橋の上から国府台合戦跡地を見下ろす。当時の面影は、まったく残っていません。とても平和です。

激戦地から南に1kmほど行ったところに、国府台城跡があります。足利義明はここに陣取ったんでしょうね。現在は里見公園となっています。(2013年4/27訪問)

国府台城の案内板によると、例によって最初に築いたのは太田道灌ということになっていますね。小弓公方足利義明の事跡にも少しだけ触れられています。

足利義明は市川市で命を落としているわけですが、お墓は5kmほど北の松戸市にあります。(2013年5/5訪問)

お墓は、聖徳大学のキャンパス内にあります。史跡を見学するには入り口の警備員に一言ことわる必要があります。

門を入ってすぐ左、2つの土饅頭と「相模台戦跡碑」という石碑、案内板が立っています。この土饅頭自体は、小弓公方本人のものというよりは、戦死者全体の供養のためのものでしょうか。

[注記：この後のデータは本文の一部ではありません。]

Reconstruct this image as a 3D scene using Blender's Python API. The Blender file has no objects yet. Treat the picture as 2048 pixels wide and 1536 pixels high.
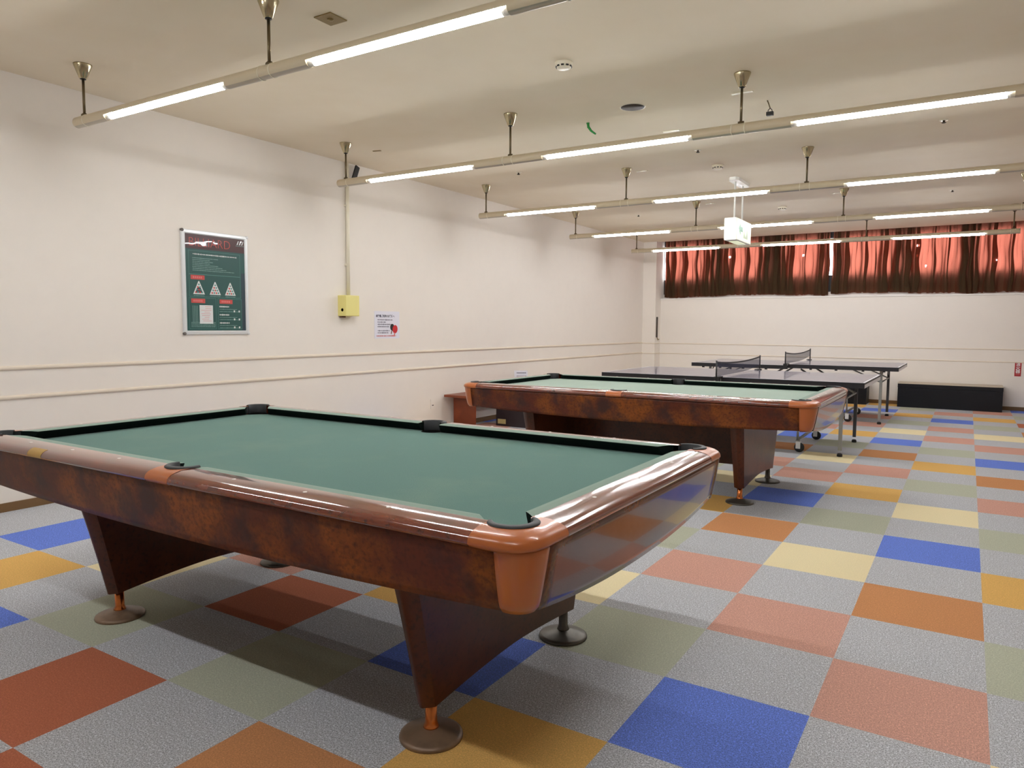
import bpy, bmesh, math, random
from mathutils import Vector, Matrix
random.seed(7)
PI = math.pi
sc = bpy.context.scene
col = sc.collection
def lin(c):
    return tuple((v/255/12.92 if v/255 <= .04045 else ((v/255+.055)/1.055)**2.4) for v in c)

# ------------------------------------------------------------------ materials
MATS = {}
def mat(name, color, rough=.5, metal=0, spec=.5, coat=0, coat_rough=.05, coat_ior=1.5, noise=None, bump=None, emit=None, sheen=0):
    """noise=(scale, colour2, lo, hi[, detail]) mixes a second colour by noise; bump=(scale, strength)"""
    m = bpy.data.materials.new(name); m.use_nodes = True
    nt = m.node_tree; b = nt.nodes['Principled BSDF']
    b.inputs['Base Color'].default_value = (*color, 1)
    b.inputs['Roughness'].default_value = rough
    b.inputs['Metallic'].default_value = metal
    b.inputs['Specular IOR Level'].default_value = spec
    b.inputs['Coat Weight'].default_value = coat
    b.inputs['Coat Roughness'].default_value = coat_rough
    b.inputs['Coat IOR'].default_value = coat_ior
    b.inputs['Sheen Weight'].default_value = sheen
    tc = nt.nodes.new('ShaderNodeTexCoord')
    if noise:
        prev = None
        if isinstance(noise, tuple): noise = [noise]
        for nz in noise:
            n = nt.nodes.new('ShaderNodeTexNoise'); n.inputs['Scale'].default_value = nz[0]
            n.inputs['Detail'].default_value = nz[4] if len(nz) > 4 else 3
            n.inputs['Roughness'].default_value = .6
            nt.links.new(tc.outputs['Object'], n.inputs['Vector'])
            r = nt.nodes.new('ShaderNodeValToRGB')
            r.color_ramp.elements[0].position = nz[2]; r.color_ramp.elements[1].position = nz[3]
            r.color_ramp.elements[0].color = (0, 0, 0, 1); r.color_ramp.elements[1].color = (1, 1, 1, 1)
            nt.links.new(n.outputs['Fac'], r.inputs['Fac'])
            mx = nt.nodes.new('ShaderNodeMix'); mx.data_type = 'RGBA'
            nt.links.new(r.outputs['Color'], mx.inputs[0])
            if prev is None: mx.inputs[6].default_value = (*color, 1)
            else: nt.links.new(prev, mx.inputs[6])
            mx.inputs[7].default_value = (*nz[1], 1)
            prev = mx.outputs[2]
        nt.links.new(prev, b.inputs['Base Color'])
    if bump:
        n = nt.nodes.new('ShaderNodeTexNoise'); n.inputs['Scale'].default_value = bump[0]; n.inputs['Detail'].default_value = 2
        nt.links.new(tc.outputs['Object'], n.inputs['Vector'])
        bp = nt.nodes.new('ShaderNodeBump'); bp.inputs['Strength'].default_value = bump[1]; bp.inputs['Distance'].default_value = bump[2] if len(bump) > 2 else .01
        nt.links.new(n.outputs['Fac'], bp.inputs['Height'])
        nt.links.new(bp.outputs['Normal'], b.inputs['Normal'])
        if coat: nt.links.new(bp.outputs['Normal'], b.inputs['Coat Normal'])
    if emit:
        b.inputs['Emission Color'].default_value = (*emit[0], 1); b.inputs['Emission Strength'].default_value = emit[1]
    MATS[name] = m
    return m
def sc_(c, k): return tuple(v*k for v in c)

WALL = lin((241, 234, 225))
mat('wall_paper', WALL, .75, noise=(6, sc_(WALL, .985), .4, .7), bump=(220, .08, .002))
mat('ceiling_paint', lin((242, 231, 210)), .85, noise=(1.2, lin((237, 224, 200)), .35, .7), bump=(300, .05, .002))
mat('rail_paint', lin((232, 220, 202)), .5)
mat('baseboard_vinyl', lin((116, 86, 50)), .5)
mat('frame_grey', lin((58, 56, 58)), .6)
mat('sill_paint', lin((240, 236, 230)), .5)
# carpet
def carpet(name, c, k=.5, k2=1.3):
    return mat('carpet_'+name, sc_(c, 1), .95, spec=.1, noise=[(260, sc_(c, k), .47, .60, 2), (150, tuple(min(1, v*k2) for v in c), .54, .66, 2)], bump=(420, .35, .004))
CAR = {'gray': (202, 204, 209), 'blue': (114, 140, 230), 'cream': (242, 228, 186), 'mustard': (230, 184, 108),
       'orange': (206, 146, 100), 'terra': (216, 166, 150), 'green': (190, 194, 174), 'rust': (186, 112, 84)}
CK = {'gray': (.42, 1.35), 'blue': (.52, 1.3), 'cream': (.88, 1.05), 'mustard': (.78, 1.12), 'orange': (.75, 1.15), 'terra': (.64, 1.2), 'green': (.75, 1.15), 'rust': (.75, 1.15)}
for k_, c_ in CAR.items(): carpet(k_, lin(c_), *CK[k_])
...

案内板には小弓公方の事跡が書いてあります。足利義明と嫡男の義純が、第一次国府台合戦で討ち死にしたことが分かります。
ただ、このお墓自体は後に復元されたもののようです。1919年に陸軍工兵学校を作るために、いったん破壊されてしまったようですが、なぜか1931年に陸軍によって復元され、聖徳大学が1995年に現在の場所に移転させたとのことです。陸軍が1931年に復元させた経緯は、少し気になるところですね。

そんなわけで、関東の覇者を目論んだ小弓公方足利義明の野望に思いを馳せ、江戸川を渡るのでした。